GW What effects do you juice your amps with?
DARRELL It’s pretty simple, actually. I run my guitar out into a Furman PQ-4, MXR Blue six-band EQ, into my Rocktron Hush 2-B noise gate, and into the amps. And that’s about it.
Oh jeez, I forgot the Dunlop CryBaby— wah’s the last thing between the gate and the amp, so it gets all that gain pulsing through it. I run all my leads on the albums through a wah, and just set it where I think it’s hot and leave it alone. I don’t do that when we’re live.
GW Reliable rumors have it that your European tour with Judas Priest was less than enormously successful.

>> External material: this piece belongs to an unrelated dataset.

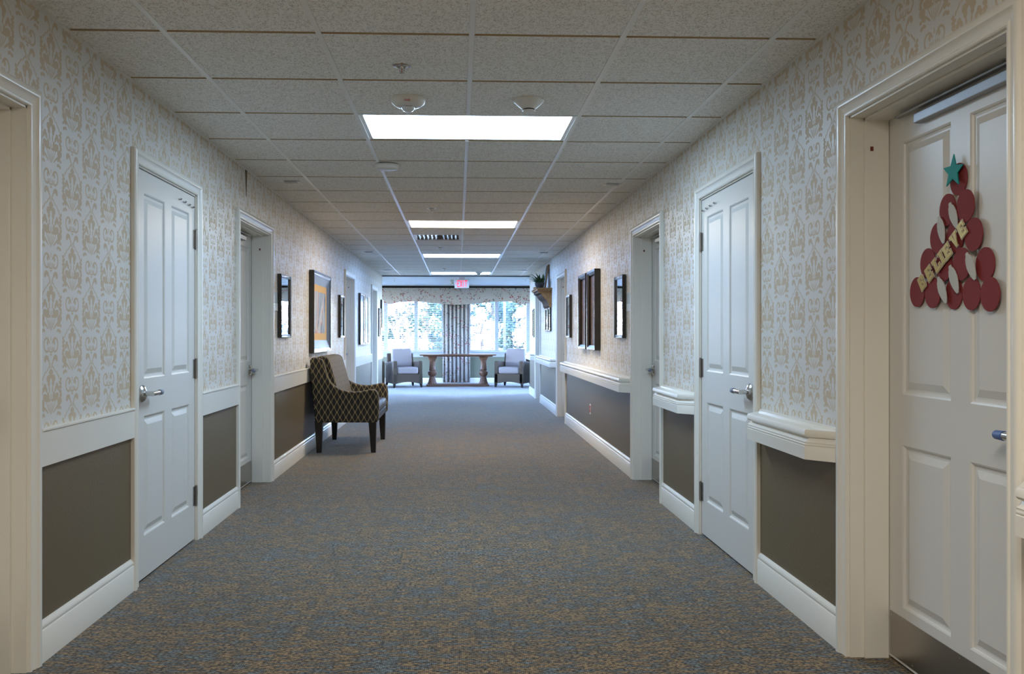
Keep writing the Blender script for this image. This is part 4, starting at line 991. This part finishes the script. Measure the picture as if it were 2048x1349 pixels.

DARRELL It wasn’t a total disappointment, but there were problems. The album didn’t come out until we were on tour for a week, so nobody had really heard of us. We got to know Rob Halford really well, though. He’s a great guy; he did “Beyond the Realms of Death” with us. Awesome.

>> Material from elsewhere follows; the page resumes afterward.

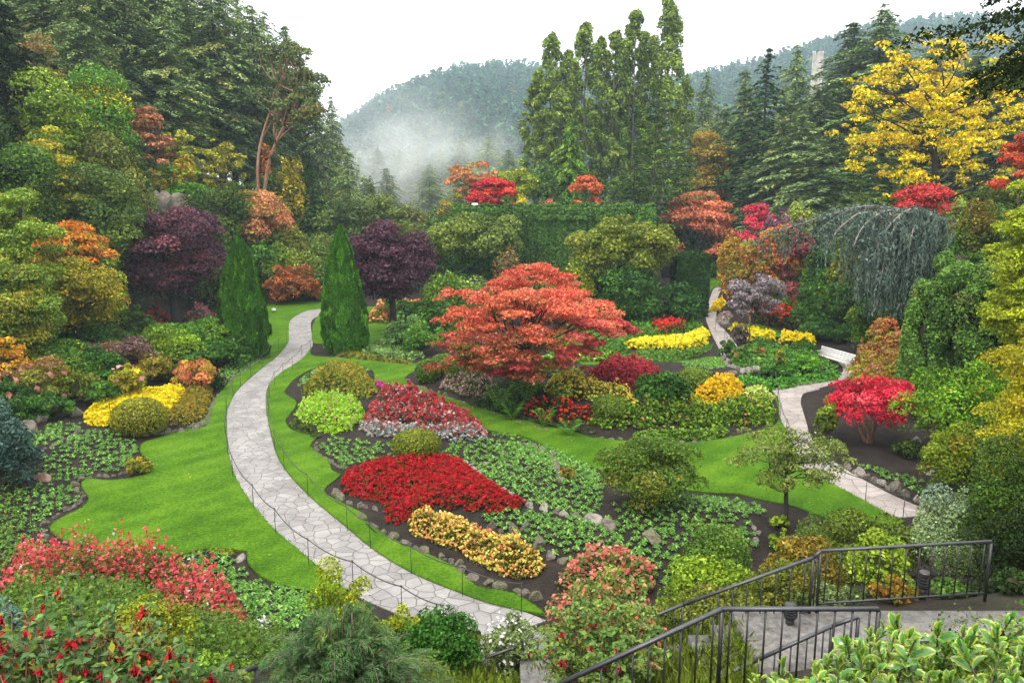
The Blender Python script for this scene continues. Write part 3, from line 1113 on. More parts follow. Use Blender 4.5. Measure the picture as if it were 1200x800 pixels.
for sd in range(3):
    conifer_proto('fir', 40 + sd, whorls=58, per=9, P=FIRP, profile=([0, .06, .2, .5, .8, 1], [.06, .11, .135, .115, .062, .006]), droop=0.5, fs=0.0118, bare=0.05, jitL=0.34, wmul=1.15, seglen=36)
for sd in range(2):
    conifer_proto('tallfir', 60 + sd, whorls=52, per=8, P=FIRP, profile=([0, .12, .3, .6, .85, 1], [.03, .06, .09, .095, .055, .006]), droop=0.6, fs=0.0115, bare=0.10, jitL=0.45, wmul=1.15, seglen=36)
conifer_proto('spruce', 71, whorls=44, per=8, P=pal('4a6a3c:2 3c5c34 587a44'), profile=([0, .05, .2, .5, .8, 1], [.12, .2, .2, .14, .065, .004]), droop=0.25, fs=0.024, bare=0.02)
conifer_proto('cedar', 81, whorls=22, per=6, P=pal('6c8a4c:2 587844 82a058 46663c'), profile=([0, .1, .3, .6, .85, 1], [.16, .25, .24, .17, .09, .01]), droop=0.12, lift=0.16, fs=0.028, bare=0.12, jitL=0.4, flatn=True, seglen=13)
conifer_proto('golden', 91, whorls=40, per=8, P=pal('6e9040:2 5c8038 88a44c'), profile=([0, .05, .25, .6, .85, 1], [.15, .22, .2, .13, .07, .01]), droop=0.65, fs=0.03, bare=0.02, wmul=1.4)
conifer_proto('shade', 95, whorls=30, per=9, P=pal('33421f:2 28361c 435227'), profile=([0, .1, .35, .7, 1], [.18, .3, .34, .2, .01]), droop=0.25, lift=0.1, fs=0.026, bare=0.05, jitL=0.35, seglen=16, wmul=1.2)
conifer_proto('overhang', 97, whorls=26, per=10, P=pal('2f3f1d:2 25331a 3c4c24'), profile=([0, .6, .68, .8, 1], [.3, .28, .34, .26, .03]), droop=0.16, lift=0.1, fs=0.0085, bare=0.63, jitL=0.3, seglen=75, wmul=1.3)
CN = [0]


def conifer(key, label, px, ytop, w, b=None, d=None, group=None, name='conifer', cat='conifer', sink=0.0, wmin=None):
    p, dep, ww, hh = place(px, ytop, w, b, d)
    vs_ = PROTO[key]
    a, t = vs_[CN[0] % len(vs_)]
    CN[0] += 1
    root = empty(name, p - np.array([0, 0, 0.1]), rz=(CN[0] * 2.4) % 6.28)
    half = {'fir': .135, 'tallfir': .095, 'spruce': .2, 'cedar': .25, 'golden': .22, 'shade': .34, 'overhang': .34}[key]
    sx = (ww / 2) / half * (1.15 if key in ('fir', 'tallfir') else 1.0)
    root.scale = (sx, sx, hh)
    tag(root, label, cat, group)
    for nm, me in (('trunk', t), ('crown', a)):
        o = bpy.data.objects.new(nm, me)
        COL.objects.link(o)
        o.parent = root
    return root


def columnar(name, cat, label, px, ytop, w, b=None, d=None, P='', prof=None, ls=1.0, cover=1.3, jit=0.34, lump=0.085):
    """a dense upright cypress: a pointed column of upright sprays"""
    rg = np.random.default_rng(int(px))
    p, dep, ww, hh = place(px, ytop, w, b, d)
    prof = prof or ([0, .04, .12, .3, .55, .8, .93, 1], [.80, .93, 1.0, .97, .80, .47, .2, .02])
    L = dep * 0.0021 * ls
    mb = MB()
    zz = np.linspace(0.02, 0.97, 22)
    an = np.linspace(0, 2 * pi, 22, endpoint=False)
    rr = np.interp(zz, prof[0], prof[1])[:, None] * (1 + 0.05 * np.sin(an * 5 + zz[:, None] * 20)) * ww / 2 * 0.72
    mb.grid(np.stack([rr * np.cos(an), rr * np.sin(an), np.broadcast_to(zz[:, None] * hh, rr.shape)], -1), pal(P)[0].mean(0), closed_u=True)
    n = int(min(Q * cover * 4.2 * pi * ww * hh * 0.75 / (L * L * 0.5), 95000))
    z = rg.random(n) ** 1.15
    a = rg.random(n) * 2 * pi
    K = 260                                           # sprays gathered in upright plumes
    kz, ka = rg.random(K), rg.random(K) * 2 * pi
    kr = 1 + lump * rg.normal(size=K)
    dz = (z[:, None] - kz) * hh * 0.55
    da = (np.abs((a[:, None] - ka + pi) % (2 * pi) - pi)) * ww / 2
    j = np.argmin(dz ** 2 + da ** 2, axis=1)
    dist = np.sqrt((dz ** 2 + da ** 2)[np.arange(n), j])
    r = np.interp(z, prof[0], prof[1]) * ww / 2 * (kr[j] - np.clip(dist / (ww * 0.22), 0, 1) ** 2 * 0.14 - 0.05 * rg.random(n))
    d3 = np.stack([np.cos(a), np.sin(a), 0 * a], -1)
    pos = d3 * r[:, None]
    pos[:, 2] = z * hh
    al = unit(np.array([0, 0, 1.0]) + d3 * 0.35 + rg.normal(size=(n, 3)) * 0.3)
    nr = unit(d3 + rg.normal(size=(n, 3)) * 0.5)
    nr = unit(nr - al * (nr * al).sum(1, keepdims=True))
    Pp = pal(P)
    col = pick(Pp, K, rg)[j] * np.exp(rg.normal(size=(n, 1)) * jit)
    leaves(mb, pos, nr, L * 1.25, col, rg, wr=0.4, along=al)
    return tag(mb.build(name, M_NEEDLE, loc=p), label, cat)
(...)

GW What was it to play in front of nearly a million people in Russia?
DARRELL I can’t even describe it, it hasn’t sunk in yet. But it has already saved our butts once. We were out in front of the studio, twisting and hurling beer bottles at the stop sign, when these cops came from nowhere and start giving us the third degree. So Phil turns to ’em and says, “I know I got tattoos and no hair, but we’re an honest band.” He looks at the head cop and says real seriously, “Officer, we just played Russia on behalf of the United States of America.” It was amazing, the cops just shook their heads and let us go.
GW I noticed that, on most of your leads on Vulgar Display of Power, the rhythm guitar drops out.
DARRELL Yeah, that’s true. I did some doubling, but I wanted to capture our live sound. When I play a solo, there’s no rhythm guitar because I’m the only guitarist. I didn’t think it was right to go and prettify the guitar on an album called Vulgar Display of Power. I wanted to keep things…well, vulgar. There are some mistakes here and there, but so what? I’ll save the clean and pretty guitars for some other album.